- PROBLEM TO SOLVE -
Look through the data below and extract, unchanged, the lines from the one that contains "Continue the Blender" to the one that contains "return v, f, np.repeat(palette(n, pal, r, .25), 4, axis=0)", both included.

- MATERIAL FOR THIS EXERCISE -

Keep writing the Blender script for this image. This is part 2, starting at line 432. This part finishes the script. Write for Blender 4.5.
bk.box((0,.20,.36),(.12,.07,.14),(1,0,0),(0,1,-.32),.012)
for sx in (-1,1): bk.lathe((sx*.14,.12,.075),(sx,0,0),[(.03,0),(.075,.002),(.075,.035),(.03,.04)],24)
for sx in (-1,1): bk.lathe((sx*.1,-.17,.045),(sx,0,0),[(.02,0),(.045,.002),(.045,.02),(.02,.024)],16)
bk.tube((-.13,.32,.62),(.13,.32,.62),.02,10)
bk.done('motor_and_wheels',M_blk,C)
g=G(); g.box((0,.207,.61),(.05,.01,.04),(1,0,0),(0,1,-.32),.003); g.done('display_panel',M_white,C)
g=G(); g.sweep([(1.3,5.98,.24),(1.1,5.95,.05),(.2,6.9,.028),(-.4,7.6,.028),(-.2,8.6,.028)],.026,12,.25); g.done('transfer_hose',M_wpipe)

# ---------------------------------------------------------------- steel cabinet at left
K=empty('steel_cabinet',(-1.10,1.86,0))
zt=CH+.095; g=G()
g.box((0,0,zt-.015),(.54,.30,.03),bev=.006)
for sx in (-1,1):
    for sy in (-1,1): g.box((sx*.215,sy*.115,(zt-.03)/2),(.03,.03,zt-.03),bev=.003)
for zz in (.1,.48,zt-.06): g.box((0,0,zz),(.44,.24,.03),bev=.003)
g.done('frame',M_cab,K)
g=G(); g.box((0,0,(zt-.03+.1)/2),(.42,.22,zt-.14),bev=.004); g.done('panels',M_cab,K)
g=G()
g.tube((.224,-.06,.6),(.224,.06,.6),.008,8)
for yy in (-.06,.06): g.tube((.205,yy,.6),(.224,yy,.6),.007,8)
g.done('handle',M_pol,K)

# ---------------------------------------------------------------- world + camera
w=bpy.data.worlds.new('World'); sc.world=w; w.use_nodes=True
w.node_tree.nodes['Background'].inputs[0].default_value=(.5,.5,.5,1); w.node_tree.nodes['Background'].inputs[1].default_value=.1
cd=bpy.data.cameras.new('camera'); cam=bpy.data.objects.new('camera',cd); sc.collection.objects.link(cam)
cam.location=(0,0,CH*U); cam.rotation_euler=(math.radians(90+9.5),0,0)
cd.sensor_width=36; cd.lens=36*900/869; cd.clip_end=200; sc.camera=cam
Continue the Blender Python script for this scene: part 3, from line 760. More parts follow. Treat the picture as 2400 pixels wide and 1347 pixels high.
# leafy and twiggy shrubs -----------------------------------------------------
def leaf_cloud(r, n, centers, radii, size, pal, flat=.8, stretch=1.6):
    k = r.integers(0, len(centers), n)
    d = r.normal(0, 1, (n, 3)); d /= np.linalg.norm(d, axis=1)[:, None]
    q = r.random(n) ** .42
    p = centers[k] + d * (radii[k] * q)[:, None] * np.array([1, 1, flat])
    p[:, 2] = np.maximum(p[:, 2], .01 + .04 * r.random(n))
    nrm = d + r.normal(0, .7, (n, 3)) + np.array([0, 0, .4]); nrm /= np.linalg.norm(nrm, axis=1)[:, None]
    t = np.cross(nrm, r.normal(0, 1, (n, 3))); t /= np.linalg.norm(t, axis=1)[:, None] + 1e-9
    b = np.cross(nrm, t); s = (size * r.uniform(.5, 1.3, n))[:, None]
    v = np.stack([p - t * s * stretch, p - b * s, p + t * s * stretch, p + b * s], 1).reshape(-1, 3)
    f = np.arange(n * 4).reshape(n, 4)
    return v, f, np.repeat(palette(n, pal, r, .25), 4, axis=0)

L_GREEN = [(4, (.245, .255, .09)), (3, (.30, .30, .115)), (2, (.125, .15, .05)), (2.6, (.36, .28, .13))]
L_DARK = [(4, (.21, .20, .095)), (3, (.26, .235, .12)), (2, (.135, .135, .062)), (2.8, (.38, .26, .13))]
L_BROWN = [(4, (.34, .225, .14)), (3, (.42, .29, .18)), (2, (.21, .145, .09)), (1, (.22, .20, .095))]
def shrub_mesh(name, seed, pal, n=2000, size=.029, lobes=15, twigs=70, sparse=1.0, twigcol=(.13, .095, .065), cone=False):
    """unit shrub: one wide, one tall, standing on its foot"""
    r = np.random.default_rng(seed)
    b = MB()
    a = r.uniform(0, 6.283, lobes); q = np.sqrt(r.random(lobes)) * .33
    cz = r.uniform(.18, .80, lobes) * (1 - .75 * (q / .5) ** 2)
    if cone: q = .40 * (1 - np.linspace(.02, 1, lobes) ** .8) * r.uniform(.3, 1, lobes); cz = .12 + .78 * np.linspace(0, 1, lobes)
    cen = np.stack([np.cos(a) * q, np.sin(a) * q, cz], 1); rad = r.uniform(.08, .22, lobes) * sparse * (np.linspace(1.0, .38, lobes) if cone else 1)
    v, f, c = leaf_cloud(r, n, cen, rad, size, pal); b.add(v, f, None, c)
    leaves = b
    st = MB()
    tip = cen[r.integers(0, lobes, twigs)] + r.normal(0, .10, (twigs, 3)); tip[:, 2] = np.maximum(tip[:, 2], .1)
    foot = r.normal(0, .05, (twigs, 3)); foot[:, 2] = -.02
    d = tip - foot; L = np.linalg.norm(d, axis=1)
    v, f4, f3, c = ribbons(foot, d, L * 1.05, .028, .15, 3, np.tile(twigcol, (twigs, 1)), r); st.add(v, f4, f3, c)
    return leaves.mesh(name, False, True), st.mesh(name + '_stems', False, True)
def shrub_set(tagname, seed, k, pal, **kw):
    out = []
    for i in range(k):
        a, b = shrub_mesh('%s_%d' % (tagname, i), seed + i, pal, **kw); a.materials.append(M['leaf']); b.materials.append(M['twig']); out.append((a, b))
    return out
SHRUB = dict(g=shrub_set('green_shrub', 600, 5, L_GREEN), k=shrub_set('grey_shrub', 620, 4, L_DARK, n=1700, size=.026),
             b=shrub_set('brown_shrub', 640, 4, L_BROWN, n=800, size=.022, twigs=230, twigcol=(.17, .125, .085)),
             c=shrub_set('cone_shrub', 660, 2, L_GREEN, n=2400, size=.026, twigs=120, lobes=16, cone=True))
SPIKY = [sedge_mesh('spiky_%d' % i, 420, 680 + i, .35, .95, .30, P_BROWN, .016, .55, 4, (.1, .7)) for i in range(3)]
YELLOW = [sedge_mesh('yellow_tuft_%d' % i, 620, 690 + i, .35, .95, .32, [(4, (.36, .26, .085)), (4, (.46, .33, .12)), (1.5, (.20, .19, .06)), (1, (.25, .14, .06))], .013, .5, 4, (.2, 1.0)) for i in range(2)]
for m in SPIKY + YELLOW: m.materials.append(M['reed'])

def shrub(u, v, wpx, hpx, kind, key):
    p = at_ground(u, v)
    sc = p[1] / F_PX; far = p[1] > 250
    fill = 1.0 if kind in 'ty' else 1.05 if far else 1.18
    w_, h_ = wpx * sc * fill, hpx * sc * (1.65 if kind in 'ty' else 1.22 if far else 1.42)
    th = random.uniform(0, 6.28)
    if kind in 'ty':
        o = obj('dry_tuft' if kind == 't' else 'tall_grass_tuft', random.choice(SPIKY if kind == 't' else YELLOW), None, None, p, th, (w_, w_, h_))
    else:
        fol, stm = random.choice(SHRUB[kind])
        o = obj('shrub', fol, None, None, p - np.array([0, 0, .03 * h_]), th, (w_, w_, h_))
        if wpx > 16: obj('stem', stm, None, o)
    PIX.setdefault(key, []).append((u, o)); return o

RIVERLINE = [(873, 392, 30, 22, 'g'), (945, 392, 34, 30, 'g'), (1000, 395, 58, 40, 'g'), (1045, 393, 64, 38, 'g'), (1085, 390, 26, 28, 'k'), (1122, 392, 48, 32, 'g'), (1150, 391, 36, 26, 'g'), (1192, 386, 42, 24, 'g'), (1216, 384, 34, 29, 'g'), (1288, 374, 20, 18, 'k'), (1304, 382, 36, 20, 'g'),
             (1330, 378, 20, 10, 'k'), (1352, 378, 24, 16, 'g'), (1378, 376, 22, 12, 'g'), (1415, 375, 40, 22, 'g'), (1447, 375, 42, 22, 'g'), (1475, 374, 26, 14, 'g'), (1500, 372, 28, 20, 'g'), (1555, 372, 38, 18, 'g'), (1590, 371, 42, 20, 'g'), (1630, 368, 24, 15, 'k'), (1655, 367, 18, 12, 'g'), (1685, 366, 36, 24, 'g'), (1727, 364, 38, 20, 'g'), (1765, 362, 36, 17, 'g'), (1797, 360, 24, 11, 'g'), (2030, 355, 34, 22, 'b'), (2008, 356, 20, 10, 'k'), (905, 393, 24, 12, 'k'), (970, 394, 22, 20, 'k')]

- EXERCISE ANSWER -
Continue the Blender Python script for this scene: part 3, from line 760. More parts follow. Treat the picture as 2400 pixels wide and 1347 pixels high.
# leafy and twiggy shrubs -----------------------------------------------------
def leaf_cloud(r, n, centers, radii, size, pal, flat=.8, stretch=1.6):
    k = r.integers(0, len(centers), n)
    d = r.normal(0, 1, (n, 3)); d /= np.linalg.norm(d, axis=1)[:, None]
    q = r.random(n) ** .42
    p = centers[k] + d * (radii[k] * q)[:, None] * np.array([1, 1, flat])
    p[:, 2] = np.maximum(p[:, 2], .01 + .04 * r.random(n))
    nrm = d + r.normal(0, .7, (n, 3)) + np.array([0, 0, .4]); nrm /= np.linalg.norm(nrm, axis=1)[:, None]
    t = np.cross(nrm, r.normal(0, 1, (n, 3))); t /= np.linalg.norm(t, axis=1)[:, None] + 1e-9
    b = np.cross(nrm, t); s = (size * r.uniform(.5, 1.3, n))[:, None]
    v = np.stack([p - t * s * stretch, p - b * s, p + t * s * stretch, p + b * s], 1).reshape(-1, 3)
    f = np.arange(n * 4).reshape(n, 4)
    return v, f, np.repeat(palette(n, pal, r, .25), 4, axis=0)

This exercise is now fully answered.